Monday, October 22, 2012

Directed Sense-making and 6things


The Printing Press made us all Read.  Reading is nothing but directed thinking. Reading saves time. Literally thousands of years of thinking.

The Brilliant Mathematician Ramanujan was an autodidact. Without any formal education, he would think and write, what he discovered, in his notebooks. But, a great number of his discoveries, were in fact rediscoveries. Reading would have saved him many years of thinking and he would have started from, what others already discovered.

We surf the web for information, to research Information. However, whatever we made sense, people don't usually start with that. They start afresh every time they try to research information. This need not be the case.

6things enable to do "directed sense-making".  This directed sense-making would help save hours of researching in the internet.

How does 6things accomplish this? Bees collect honey and they tell other bees, the source of the honey and offer them sample of the honey. 

Billions of people are connected to the internet. They search, research, analyze and make sense of information. 

6things connects you to that intelligence.

Monday, October 8, 2012

6things - Search Insights, not webpages




Delicious built a tool, seeking to build a library of bookmarks. Its 5 million user base, doesn't prove very much. However, Wikipedia sought to create a library of books and its insane success informs us that, the model is quite potent.

There are about 181 million blogs, whereas there are over 2 billion users sharing content in Facebook. This informs us, that sharing content trumps creating new content.

Why did Wikipedia succeed, while the Delicious Model didn't.? The short answer is focus. While Wikipedia creates an environment for progressively creating content or parts of content, there is no such innate discipline in Delicious, I can create content, as and when I want and thus, after a while, I as the user, doesn't see the payoff, just like bogs. If there is not enough traffic, you eventually give up blogging.

However, wikipedia is everyone's blog library, where some folks decide what topic is worthy and start writing the initial sketch and others review and refine the content, if the topic interests them.

Delicious would have been successful, if I knew that, somebody else is interested in the topic that I bookmarked and others added more bookmarks to the same topic. There needs to be a common thread to begin with and folksonomy isn't enough for me to keep up my interest.

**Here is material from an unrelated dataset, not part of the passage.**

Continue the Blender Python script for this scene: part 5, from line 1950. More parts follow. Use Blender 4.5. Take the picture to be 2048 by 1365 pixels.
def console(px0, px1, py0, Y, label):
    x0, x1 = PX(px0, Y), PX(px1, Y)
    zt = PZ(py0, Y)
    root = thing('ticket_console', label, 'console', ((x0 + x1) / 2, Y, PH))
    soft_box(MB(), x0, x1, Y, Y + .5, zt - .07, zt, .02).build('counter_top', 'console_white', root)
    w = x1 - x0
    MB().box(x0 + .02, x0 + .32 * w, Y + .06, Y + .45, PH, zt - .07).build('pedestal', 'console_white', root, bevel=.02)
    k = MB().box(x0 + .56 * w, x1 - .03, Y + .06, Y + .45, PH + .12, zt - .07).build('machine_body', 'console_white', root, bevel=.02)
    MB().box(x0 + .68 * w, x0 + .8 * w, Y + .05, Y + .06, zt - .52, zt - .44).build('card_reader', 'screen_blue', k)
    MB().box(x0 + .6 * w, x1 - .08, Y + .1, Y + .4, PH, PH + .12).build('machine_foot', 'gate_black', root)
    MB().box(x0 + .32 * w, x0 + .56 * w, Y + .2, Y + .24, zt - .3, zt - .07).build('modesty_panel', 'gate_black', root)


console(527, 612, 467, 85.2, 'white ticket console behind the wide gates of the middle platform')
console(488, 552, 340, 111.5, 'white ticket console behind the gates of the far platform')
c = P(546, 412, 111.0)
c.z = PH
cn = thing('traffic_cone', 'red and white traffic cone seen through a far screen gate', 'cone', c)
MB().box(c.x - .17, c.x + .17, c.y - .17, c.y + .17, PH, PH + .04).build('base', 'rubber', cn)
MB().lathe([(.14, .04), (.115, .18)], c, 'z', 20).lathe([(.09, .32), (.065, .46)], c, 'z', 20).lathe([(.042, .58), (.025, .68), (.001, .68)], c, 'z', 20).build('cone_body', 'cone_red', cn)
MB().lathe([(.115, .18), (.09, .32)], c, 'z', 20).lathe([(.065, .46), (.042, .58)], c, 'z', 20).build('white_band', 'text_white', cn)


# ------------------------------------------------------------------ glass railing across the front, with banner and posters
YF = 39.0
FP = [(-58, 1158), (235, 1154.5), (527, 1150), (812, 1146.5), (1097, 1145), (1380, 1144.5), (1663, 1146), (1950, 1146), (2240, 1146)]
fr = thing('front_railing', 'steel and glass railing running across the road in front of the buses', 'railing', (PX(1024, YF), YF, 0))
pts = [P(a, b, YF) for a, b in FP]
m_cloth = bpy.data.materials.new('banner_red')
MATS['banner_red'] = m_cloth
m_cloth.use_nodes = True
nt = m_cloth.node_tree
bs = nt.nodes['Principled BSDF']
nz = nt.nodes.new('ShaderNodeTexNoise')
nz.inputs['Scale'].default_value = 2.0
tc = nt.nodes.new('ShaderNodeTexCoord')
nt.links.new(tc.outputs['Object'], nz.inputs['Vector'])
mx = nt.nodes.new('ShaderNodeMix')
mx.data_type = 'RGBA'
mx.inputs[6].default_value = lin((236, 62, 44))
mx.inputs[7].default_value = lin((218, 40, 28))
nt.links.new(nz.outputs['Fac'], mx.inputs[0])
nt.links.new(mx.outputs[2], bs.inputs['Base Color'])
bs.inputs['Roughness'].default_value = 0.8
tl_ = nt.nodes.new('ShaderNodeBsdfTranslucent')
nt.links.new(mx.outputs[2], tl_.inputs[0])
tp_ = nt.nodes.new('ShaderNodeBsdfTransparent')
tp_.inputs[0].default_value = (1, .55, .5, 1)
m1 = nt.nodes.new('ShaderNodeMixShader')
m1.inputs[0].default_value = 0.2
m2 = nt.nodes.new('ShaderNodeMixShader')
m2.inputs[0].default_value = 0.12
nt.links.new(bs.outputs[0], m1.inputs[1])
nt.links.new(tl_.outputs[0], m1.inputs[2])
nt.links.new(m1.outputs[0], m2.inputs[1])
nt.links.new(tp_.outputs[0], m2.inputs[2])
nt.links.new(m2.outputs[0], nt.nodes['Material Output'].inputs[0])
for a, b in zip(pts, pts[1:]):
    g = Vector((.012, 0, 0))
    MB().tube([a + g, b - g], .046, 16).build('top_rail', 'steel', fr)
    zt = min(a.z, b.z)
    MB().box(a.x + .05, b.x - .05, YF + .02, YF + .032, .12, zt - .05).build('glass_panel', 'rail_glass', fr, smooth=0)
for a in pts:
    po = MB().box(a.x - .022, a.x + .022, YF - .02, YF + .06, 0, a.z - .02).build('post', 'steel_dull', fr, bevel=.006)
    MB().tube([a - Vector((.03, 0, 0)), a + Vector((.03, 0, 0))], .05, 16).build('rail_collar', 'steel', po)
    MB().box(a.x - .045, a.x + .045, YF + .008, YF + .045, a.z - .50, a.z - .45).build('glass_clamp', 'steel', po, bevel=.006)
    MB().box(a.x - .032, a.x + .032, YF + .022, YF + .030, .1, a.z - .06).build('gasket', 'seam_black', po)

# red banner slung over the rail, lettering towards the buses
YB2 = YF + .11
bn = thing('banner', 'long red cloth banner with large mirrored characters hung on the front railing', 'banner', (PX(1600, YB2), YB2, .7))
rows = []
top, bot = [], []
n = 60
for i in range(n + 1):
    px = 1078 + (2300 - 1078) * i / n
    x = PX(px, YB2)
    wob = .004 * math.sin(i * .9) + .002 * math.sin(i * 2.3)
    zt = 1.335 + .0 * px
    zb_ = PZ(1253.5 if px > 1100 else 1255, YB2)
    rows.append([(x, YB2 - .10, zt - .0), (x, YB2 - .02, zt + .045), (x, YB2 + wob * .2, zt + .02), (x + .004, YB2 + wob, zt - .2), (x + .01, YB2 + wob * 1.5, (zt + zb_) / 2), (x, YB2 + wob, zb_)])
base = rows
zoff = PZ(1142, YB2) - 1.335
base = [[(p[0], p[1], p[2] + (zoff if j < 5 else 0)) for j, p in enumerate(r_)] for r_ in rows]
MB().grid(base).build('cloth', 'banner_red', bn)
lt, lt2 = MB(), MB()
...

Pinterest, however is successful, due to its resemblance to Flickr rather than to Delicious. There is still a need to build a wikipedia of bookmarks without the need for an army of volunteers and generate the wikipedia of bookmarks, for each topic, while helping users search more efficiently.

One might ask, why do you need yet another search engine. Search engines help search noun and not verbs. Stay tuned for 6things, as it rebuilds its toolset.

…and then you can search for insights, not merely web pages.